If Americans really do want something different from the last eight years they should vote for Obama. And if they want something very different, they should vote for this man.

Meanwhile it seems the smears against Obama are getting more and more ridiculous. What will they come up with next I wonder? News that Obama once broke wind at college? Or that his former girlfrend's friend's cousin's best friend's brother-in-law once said that he thought Malcolm X had a point?

7 comments:

Douglas said...

Jeremiah Wright swiping the wife of one of the members of his church, while despicable, is no big deal for me with regards to Senator Obama.

Jeremiah Wright, while a great raving racist loony, actually believes what he says, and went a mile and a half out of his way to prove it.

In Obama's talks on the subject, (the "More Perfect Union" speech, one press conference), there has been a lot of spin, where in the press conference he explained that he really didn't mean what he said in the speech.

However, the photograph of Senator Obama's friend and fellow board member William Ayers wiping his shoes on the flag isn't winning Senator Obama any friends.

Again, I don't like the people Senator Obama has surrounded himself with in the course of his adult life. I don't like Tony Rezko. I don't like Jeremiah Wright, I don't like Raila Odinga, I don't like William Ayers, and I don't like Bernadine Dohrn.

I don't like his Senate voting record either, but his acquaintances and companions provide more information than his voting record.

Charlie Marks said...

It's almost as ridiculous as that with Obama - last week they were examining footage of him scratching his face and wondering if he was giving the finger!

Anonymous said...

What fascinates me is (a) the elasticity of the word 'friend' when it comes to securing guilt by association for Senator Obama. I have sat on boards and received assistance from people who, subsequently, sadly, were found to have broken the law. However, they were not my friends even in the most elastic, extrovert sense, simply colleagues, part of a broad social network; and, (b) presumably Senator Obama has many friends, many of whom are no doubt upstanding citizens, who bake cakes for the Girl Guides, campaign on Darfur and look after elderly aunts but we never hear about them.
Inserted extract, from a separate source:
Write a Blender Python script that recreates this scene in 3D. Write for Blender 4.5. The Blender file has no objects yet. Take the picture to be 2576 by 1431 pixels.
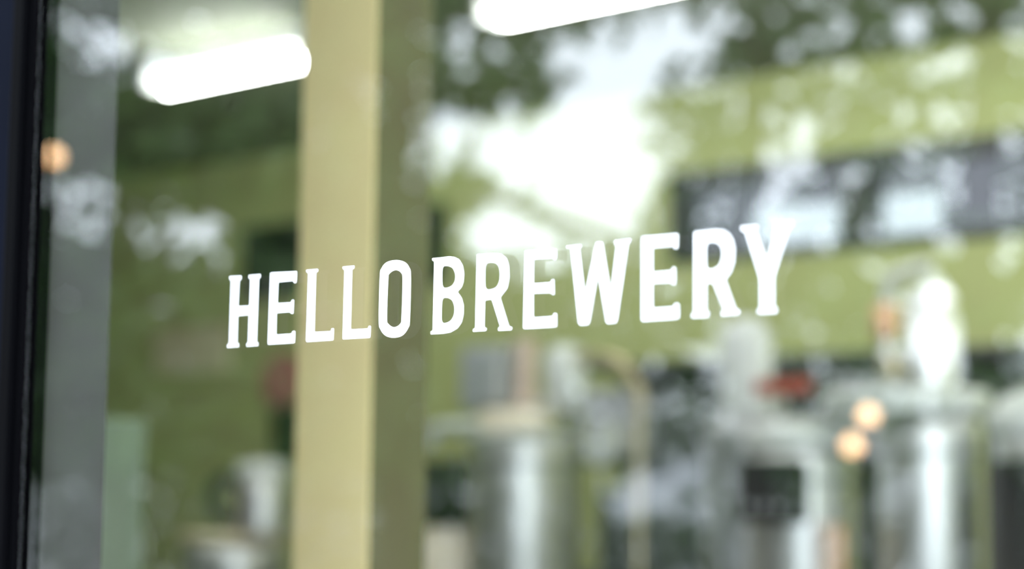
import bpy, bmesh, math, random
from mathutils import Vector, Matrix
random.seed(11)
scene = bpy.context.scene
COL = scene.collection

# ------------------------------------------------------------------ camera
cam_d = bpy.data.cameras.new('camera'); cam = bpy.data.objects.new('camera', cam_d); COL.objects.link(cam)
scene.camera = cam
fwd = Vector((-0.64572, 0.75551, 0.11071)); right = Vector((0.76085, 0.64886, 0.00970)); up = Vector((0.06450, -0.09050, 0.99381))
m = Matrix((right, up, -fwd)).transposed().to_4x4(); m.translation = (0, -1.1948, 1.4)
cam.matrix_world = m
cam_d.sensor_width = 36.0; cam_d.lens = 65.68; cam_d.clip_start = 0.05; cam_d.clip_end = 200
cam_d.dof.use_dof = True; cam_d.dof.focus_distance = 1.66; cam_d.dof.aperture_fstop = 2.25

# ------------------------------------------------------------------ sky and exposure
world = bpy.data.worlds.new('overcast_sky'); scene.world = world; world.use_nodes = True
wn = world.node_tree.nodes; wl = world.node_tree.links
bg = wn['Background']; bg.inputs['Color'].default_value = (0.82, 0.91, 1.0, 1); bg.inputs['Strength'].default_value = 7.6
scene.view_settings.view_transform = 'Standard'; scene.view_settings.look = 'None'
scene.view_settings.gamma = 1.0; scene.view_settings.use_curve_mapping = False
scene.view_settings.exposure = 0.0
LAMP = 52.0          # radiance of the tubes in the ceiling battens

LETTERS = [
    ('H', 0, [[(-13791,16063),(-13610,16057),(-13609,16015),(-13636,16009),(-13646,15762),(-13491,15760),(-13487,16013),(-13511,16018),(-13512,16055),(-13335,16053),(-13337,16012),(-13358,16008),(-13367,15401),(-13344,15397),(-13346,15361),(-13518,15361),(-13519,15397),(-13498,15402),(-13496,15664),(-13646,15662),(-13646,15406),(-13620,15399),(-13622,15362),(-13796,15362),(-13797,15398),(-13772,15405),(-13767,16016),(-13790,16027)]]),
    ('E', 0, [[(-13206,16051),(-13186,16058),(-12831,16046),(-12832,15943),(-12848,15928),(-12874,15934),(-12882,15952),(-13083,15953),(-13089,15759),(-12906,15756),(-12897,15780),(-12862,15779),(-12867,15643),(-12899,15643),(-12916,15660),(-13097,15661),(-13097,15461),(-12890,15461),(-12875,15486),(-12835,15482),(-12838,15374),(-12855,15365),(-13211,15367),(-13217,15389)]]),
    ('L', 0, [[(-12711,16049),(-12546,16048),(-12545,16017),(-12571,16013),(-12576,15461),(-12362,15459),(-12355,15484),(-12319,15484),(-12322,15375),(-12335,15368),(-12680,15368),(-12692,15382),(-12682,16015),(-12707,16022)]]),
    ('L', 0, [[(-12227,16045),(-12067,16045),(-12069,16013),(-12096,16007),(-12099,15462),(-11882,15460),(-11875,15483),(-11843,15482),(-11846,15375),(-11861,15369),(-12200,15371),(-12208,15382),(-12201,16011),(-12224,16018)]]),
    ('O', 1, [[(-11746,15916),(-11725,15994),(-11660,16044),(-11544,16055),(-11442,16031),(-11382,15980),(-11357,15889),(-11361,15514),(-11379,15437),(-11449,15373),(-11557,15357),(-11659,15380),(-11724,15438),(-11749,15524)],[(-11637,15877),(-11621,15936),(-11549,15961),(-11482,15934),(-11462,15865),(-11467,15541),(-11483,15479),(-11555,15454),(-11625,15486),(-11644,15545)]]),
    ('B', 0, [[(-11108,16040),(-10996,16039),(-10899,16041),(-10837,16030),(-10782,16004),(-10740,15950),(-10722,15877),(-10728,15806),(-10750,15756),(-10797,15721),(-10749,15670),(-10723,15602),(-10723,15521),(-10745,15451),(-10792,15403),(-10873,15371),(-10970,15364),(-11112,15365),(-11112,15396),(-11088,15399),(-11082,16007),(-11105,16015)],[(-10981,15957),(-10912,15955),(-10856,15932),(-10827,15874),(-10833,15813),(-10874,15773),(-10977,15761)],[(-10978,15677),(-10913,15677),(-10858,15651),(-10832,15588),(-10838,15517),(-10882,15468),(-10982,15453)]]),
    ('R', 0, [[(-10585,16030),(-10569,16037),(-10359,16031),(-10293,16015),(-10239,15974),(-10213,15912),(-10207,15802),(-10230,15713),(-10307,15643),(-10206,15394),(-10171,15387),(-10175,15357),(-10333,15358),(-10330,15392),(-10310,15394),(-10406,15629),(-10479,15626),(-10482,15398),(-10455,15391),(-10462,15364),(-10618,15364),(-10616,15392),(-10592,15396)],[(-10480,15949),(-10384,15946),(-10337,15921),(-10317,15859),(-10322,15779),(-10361,15727),(-10480,15716)]]),
    ('E', 0, [[(-10047,16023),(-10031,16029),(-9697,16014),(-9690,15946),(-9705,15914),(-9729,15918),(-9738,15934),(-9938,15938),(-9940,15742),(-9760,15740),(-9750,15764),(-9718,15762),(-9713,15632),(-9733,15625),(-9760,15645),(-9939,15651),(-9937,15456),(-9734,15456),(-9725,15481),(-9686,15476),(-9685,15369),(-9700,15358),(-10040,15358),(-10056,15371)]]),
    ('W', 0, [[(-9599,16031),(-9434,16032),(-9431,16001),(-9449,15995),(-9395,15645),(-9289,16033),(-9274,16039),(-9222,16035),(-9209,16021),(-9132,15653),(-9081,15990),(-9099,16000),(-9100,16038),(-8928,16041),(-8928,16008),(-8949,15996),(-9059,15382),(-9078,15358),(-9163,15357),(-9183,15374),(-9262,15740),(-9340,15382),(-9361,15358),(-9442,15357),(-9468,15378),(-9555,16003),(-9595,16003)]]),
    ('E', 0, [[(-8833,16037),(-8816,16049),(-8477,16044),(-8460,16028),(-8462,15925),(-8483,15912),(-8507,15919),(-8517,15936),(-8705,15937),(-8705,15754),(-8537,15753),(-8526,15776),(-8501,15779),(-8486,15766),(-8486,15639),(-8507,15628),(-8531,15637),(-8540,15649),(-8705,15653),(-8704,15466),(-8515,15467),(-8505,15489),(-8477,15494),(-8453,15481),(-8450,15374),(-8472,15358),(-8807,15356),(-8831,15370)]]),
    ('R', 0, [[(-8324,16031),(-8307,16046),(-8109,16047),(-8041,16036),(-7984,16003),(-7948,15952),(-7928,15879),(-7934,15774),(-7965,15696),(-8017,15642),(-7924,15415),(-7890,15401),(-7889,15371),(-7907,15360),(-8054,15358),(-8069,15373),(-8066,15403),(-8047,15410),(-8143,15621),(-8191,15620),(-8192,15413),(-8169,15405),(-8169,15369),(-8186,15357),(-8331,15358),(-8347,15374),(-8345,15398),(-8325,15406)],[(-8194,15940),(-8121,15939),(-8078,15915),(-8058,15870),(-8062,15803),(-8093,15748),(-8194,15729)]]),
    ('Y', 0, [[(-7888,16043),(-7874,16052),(-7720,16047),(-7711,16018),(-7731,16006),(-7647,15793),(-7576,16007),(-7589,16017),(-7578,16049),(-7424,16050),(-7410,16035),(-7417,16000),(-7441,15989),(-7575,15631),(-7576,15412),(-7554,15401),(-7552,15364),(-7570,15354),(-7718,15354),(-7740,15369),(-7738,15397),(-7718,15410),(-7717,15627),(-7846,15994),(-7882,16007)]]),
]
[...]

It makes you rather despair of human nature...this dive to the barrel's bottom.

Anonymous said...

P.S. Jeremiah Wright is a (former?) friend and mentor of Obama's ; and, while we can repudiate some of his beliefs about race, we can try to understand where his 'conspiracy theory' mythologising comes from: a bitter history of exclusion that continues to be reinforced by economic inequality, coupled with a sense of communal fragmentation which cannot simply all be blamed on 'white' America: actual injustice linked to a sense of guilty failure is a potent mixture.

David Lindsay said...

Clinton has pledged to nuke Iran if it threatens Saudi Arabia, Kuwait or the United Arab Emirates, which first alone has given the Clintons eighteen million dollars and counting. Yet these are the countries that are holding the West to ransom by means of oil prices.
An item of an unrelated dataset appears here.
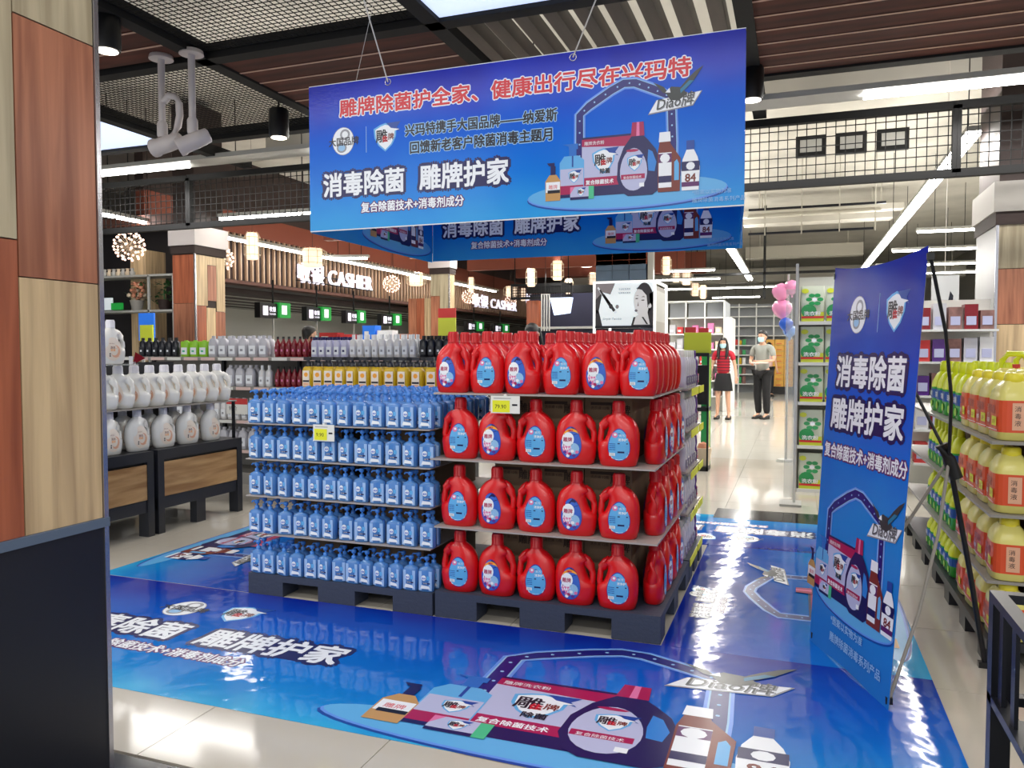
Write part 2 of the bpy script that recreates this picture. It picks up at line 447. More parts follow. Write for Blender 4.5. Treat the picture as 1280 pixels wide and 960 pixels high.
mesh_panel('black wire mesh ceiling panel at the top left above the cameras', -4.29, -2.44, 3.12, 4.93, ZC + .05, ZC + .05, 0.05, 0.0024)
mesh_panel('black wire mesh ceiling panel left of the two cameras', -6.3, -4.41, 5.05, 6.8, ZC + .05, ZC + .05, 0.05, 0.0024)
for x0, x1, s in ((1.32, 4.2, 'at the far right of the fence row'), (-1.55, 1.32, 'right of the hanging banner'),
                  (-4.42, -1.55, 'hidden behind the big hanging banner'), (-7.27, -4.42, 'left of the hanging banner'), (-9.6, -7.27, 'beside the wood column')):
    mesh_panel('upright black grid fence hung from the ceiling, ' + s, x0, x1, 8, 8, 2.95, 3.55, 0.085, 0.004, 'hanging_grid_fence')


def light_panel(label, x0, x1, y0, y1):
    t = thing('light_panel', label, 'ceiling light', (x0, y0, ZC + 0.03))
    MB().bb(0.0, x1 - x0, 0.0, y1 - y0, 0, 0.03, 'led_sky').build('diffuser', t)
    MB().bb(0.0, x1 - x0, 0.0, y1 - y0, 0.032, 0.06, 'tray').build('housing', t)


light_panel('large flat pale blue light panel at the top edge, above the banner', -2.32, -0.42, 3.12, 4.93)
light_panel('flat pale blue light panel at upper left beside the wood column', -8.3, -6.42, 5.05, 6.8)


# linear fixtures
def fixture(label, p0, p1, lit, group=None, w=0.13, twin=False):
    p0, p1 = Vector(p0), Vector(p1); L = (p1 - p0).length; a = math.atan2(p1.y - p0.y, p1.x - p0.x)
    t = thing('tube_light', label, 'ceiling light', p0, a, group)
    MB().bb(0, L, -w / 2, w / 2, 0, 0.05, 'tray').build('tray', t)
    for s, e in lit:
        if twin:
            for q in (-0.045, 0.045): MB().bb(s + .02, e - .02, q - 0.02, q + 0.02, -0.035, -0.001, 'tube_glow').build('tube', t)
        else: MB().bb(s + .02, e - .02, -0.03, 0.03, -0.035, -0.001, 'tube_glow').build('tube', t)
    for q in (min(.3, L * .2), L / 2, L - min(.3, L * .2)): MB().bb(q - .005, q + .005, -.005, .005, .05, 5.0 - max(p0.z, p1.z), 'beam_black').build('hanger', t)
    return t


fixture('long white light tray across the picture above the grid fence', (-9.4, 7.5, 3.58), (4.4, 7.5, 3.58), ((0.6, 2.6), (9.9, 13.4), (4.3, 5.8)), w=0.3)
fixture('twin tube ceiling light running away at upper right', (1.64, 9.0, 3.56), (1.64, 23.0, 3.56), [(i * 2.0, i * 2.0 + 1.95) for i in range(7)], twin=True)
fixture('twin tube ceiling light running away right below the hanging banner', (-1.35, 11.0, 3.56), (-1.35, 25.0, 3.56), [(i * 2.0, i * 2.0 + 1.95) for i in range(7)], twin=True, w=0.2)
fixture('long single tube light running away over the checkout sign', (-9.25, 9.9, 3.33), (-9.25, 24.0, 3.45), [(i * 2.0, i * 2.0 + 1.96) for i in range(7)])
fixture('single tube light between wood column and checkout area', (-9.2, 8.3, 3.3), (-9.2, 9.5, 3.3), ((0, 1.2),))
fixture('tube light across the aisle left of the hanging banner', (-8.0, 9.4, 3.32), (-5.2, 9.52, 3.32), ((0, 1.38), (1.42, 2.8)))
for x0, x1, y, s in ((2.07, 4.6, 16.35, 'nearest'), (1.96, 4.8, 19.3, 'second nearest'), (1.92, 5.2, 22.5, 'third nearest'), (2.9, 5.2, 25.0, 'farthest')):
    fixture('cross tube light at the right, behind the banner stand, ' + s, (x0, y, 3.6), (x1, y, 3.6), ((0, x1 - x0),))
for x0, x1, y, s in ((-4.6, -0.1, 28.3, 'long bright'), (-3.3, -1.4, 33.2, 'short far'), (-3.4, -2.1, 22.0, 'single near'), (-5.0, -2.2, 24.6, 'middle')):
    fixture(s + ' cross tube light above the white grid shelving', (x0, y, 3.6), (x1, y, 3.6), ((0, x1 - x0),))
fixture('short tube light just left of the wide lantern', (-9.1, 14.0, 3.3), (-8.3, 14.2, 3.3), ((0, 0.8),))


# black cylinder spots
def mk_spot():
    t = thing('downlight', '', 'ceiling light')
    MB().lathe([(0.085, 0.0), (0.09, 0.02), (0.09, 0.24), (0.08, 0.26)], 'black', 18).build('housing', t)
    MB().lathe([(0.07, -0.004), (0.07, 0.0)], 'spot_glow', 18).build('lens', t)
    MB().tube([(0, 0, 0.26), (0, 0, 0.5)], 0.01, 'black').build('stem', t)
    return t


spot = Kind(mk_spot)
for x, y, z, s in ((-4.4, 4.1, 3.38, 'black cylinder downlight next to the top of the wood column'), (-4.5, 6.1, 3.32, 'black cylinder downlight left of the hanging banner'),
                   (-0.36, 6.6, 3.36, 'black cylinder downlight at the right edge of the hanging banner')):
    spot.put(s, (x, y, z), 0, 'black cylinder downlights')
    l = bpy.data.lights.new('spot', 'SPOT'); l.energy = 30; l.spot_size = 1.3; l.spot_blend = 0.6; l.color = (1, .9, .78); l.shadow_soft_size = 0.06
    lo = bpy.data.objects.new('spot_beam', l); lo.location = (x, y, z - 0.03); COL.objects.link(lo)

# cameras on pipes
for q, (x, y) in enumerate(((-4.61, 4.8), (-4.32, 4.8))):
    t = thing('security_camera', ('white bullet camera on the left ceiling pipe with curved conduit' if q == 0 else 'white bullet camera on the right ceiling pipe'), 'camera', (x, y, 3.0), 0, 'ceiling cameras')
    MB().tube([(0, 0, 0.0), (0, 0, 0.6)], 0.026, 'cctv_white', 10).build('pipe', t)
    MB().lathe([(0.09, 0.59), (0.085, 0.62), (0.03, 0.64)], 'cctv_white', 16).build('ceiling_plate', t)
    MB().lathe([(0.035, 0), (0.04, 0.02), (0.04, 0.1), (0.03, 0.12)], 'cctv_white', 12).build('pipe_joint', t)
    if q == 0: MB().tube([(0.02, 0, 0.27), (0.07, 0, 0.31), (0.13, 0, 0.30), (0.165, 0, 0.24), (0.17, 0, 0.15), (0.15, 0, 0.07), (0.1, 0, 0.0)], 0.027, 'cctv_white', 10).build('conduit', t)
    ax = Vector((-.95, -.12, -.22) if q == 0 else (-.72, -.45, -.42)).normalized(); sx_ = ax.cross(Vector((0, 0, 1))).normalized(); sy_ = ax.cross(sx_)
    o0 = Vector((.06, 0, -.05)) if q == 0 else Vector((.03, 0, -.05))

    def ring(r, z): return [o0 + ax * z + (sx_ * math.cos(2 * PI * j / 16) + sy_ * math.sin(2 * PI * j / 16)) * r for j in range(16)]
    bo = MB().loft([ring(*p_) for p_ in ((.035, -.11), (.055, -.10), (.062, 0), (.062, .09), (.07, .11), (.068, .14))], 'cctv_white').build('camera_body', t)
    MB().loft([ring(.055, .141), ring(.04, .143)], 'navy').build('lens', bo)
    MB().tube([(0, 0, 0.02), (0.02, 0, -0.03)], 0.022, 'cctv_white').build('bracket', t)


# ------------------------------------------------------------------ the printed artwork (banner units: 102 high, 300 wide)
def outlined(m, body, x, y, size, width, l, fill, rim, o1, o2=0.012, **k):
    # rim and fill share the fill's advance so the outline sits round every glyph
    m.text(body, x, y, size, l, rim, width=width, off=o1, **k); m.text(body, x, y, size, l + 2, fill, width=width, off=o2, **k)


def a_headline(m):
    outlined(m, '雕牌除菌护全家、健康出行尽在兴玛特', 25.5, 79.5, 12.6, 243, 1, 'print_red', 'print_white', 0.085, 0.035)
    outlined(m, '兴玛特携手大国品牌——纳爱斯', 77, 61, 8.6, 108, 1, 'print_black', 'print_paleblue', 0.09, 0.035)
    outlined(m, '回馈新老客户除菌消毒主题月', 80.7, 49, 8.6, 101, 1, 'print_black', 'print_paleblue', 0.09, 0.035)


def a_title(m):
    outlined(m, '消毒除菌', 11.7, 24.8, 17.5, 64, 1, 'print_white', 'print_navy', 0.15, 0.035)
    outlined(m, '雕牌护家', 88, 24.8, 17.5, 64, 1, 'print_white', 'print_navy', 0.15, 0.035)
    for x in (11, 87): m.poly([(x, 22.5), (x + 64, 22.5), (x + 65, 36), (x - 0.5, 34)], 0.5, 'print_navy')
    outlined(m, '复合除菌技术+消毒剂成分', 42.3, 11.4, 7.4, 78, 1, 'print_white', 'print_purple', 0.12, 0.03)


def a_oval(m, cx=28, cy=61.5, r=9.6):
    m.disc(cx, cy, r * 0.92, r * 1.02, 1, 'print_grey'); m.disc(cx, cy, r * 0.88, r * 0.98, 2, 'print_white')
    m.disc(cx + 1.5, cy + 4.5, r * 0.42, r * 0.4, 3, 'print_grey', 14); m.disc(cx + 1.5, cy + 4.5, r * 0.26, r * 0.25, 4, 'print_white', 10)
    m.disc(cx - 1.2, cy - 4.6, r * 0.42, r * 0.36, 3, 'print_grey', 14); m.disc(cx - 1.2, cy - 4.6, r * 0.3, r * 0.24, 4, 'print_paleblue', 10)
    m.text('大国品牌', cx - r * 1.2, cy - 2.6, 6.2, 5, 'print_black', width=r * 2.5, off=0.025)


def a_shield(m, cx=61.5, cy=61.5, r=9.6, l=1, simple=False):
    o = [(-.95, .62), (-.45, .86), (0, .98), (.5, .86), (.92, .62), (.86, -.05), (.55, -.6), (.0, -1.05), (-.55, -.6), (-.88, -.05)]
    m.poly([(cx + a * r, cy + b * r) for a, b in o], l, 'print_sky')
    m.poly([(cx + a * r * .85, cy + b * r * .87) for a, b in o], l + 1, 'print_white')
    m.poly([(cx + .1 * r, cy + .95 * r), (cx + 1.25 * r, cy + 1.0 * r), (cx + .95 * r, cy + .62 * r), (cx + 1.2 * r, cy + .3 * r), (cx + .5 * r, cy + .55 * r)], l + 2, 'print_rim')
    m.poly([(cx + .3 * r, cy + .62 * r), (cx + 1.15 * r, cy + .45 * r), (cx + .5 * r, cy + .3 * r)], l + 3, 'print_white')
    m.text('雕', cx - .78 * r, cy - .3 * r, .98 * r, l + 4, 'print_black', off=0.02)
    m.text('隹', cx - .26 * r, cy - .34 * r, .5 * r, l + 5, 'print_red', off=0.02)
    m.text('牌', cx + .22 * r, cy - .2 * r, .5 * r, l + 4, 'print_brown', off=0.03)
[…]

Where nuclear matters are concerned, our response to them should be our own civil nuclear power programme, not providing them with a shield of nuclear weapons against a country which not only has none of its own, but has no cause or desire to attack Saudi Arabia, Kuwait or the United Arab Emirates. Clinton is despicably putting into people's heads the idea that Iran might wish to do such a thing, on absolutely no basis whatever.

Obama has serious flaws. But Americans, if Clinton is the nominee, then please vote for McCain.

Anonymous said...

Anyone see 'Mars attacks'? Remember the scene where one martian stands on another's shoulders in a long gown, and they bluff their way into the White House, disguised as a glamorous women with and incredibly fixed grimace of a face - the spitting image of Hillary in that photo.

Anonymous said...

Lot was said about Jeremiah Wright and his speeches. But, what I miss is a calm analysis of what he said and what is so outrageous about his statements. He spoke openly on the issues that are either inconvenient or not understood by general public. Inflammatory? But that's what is needed for the masses to wake up.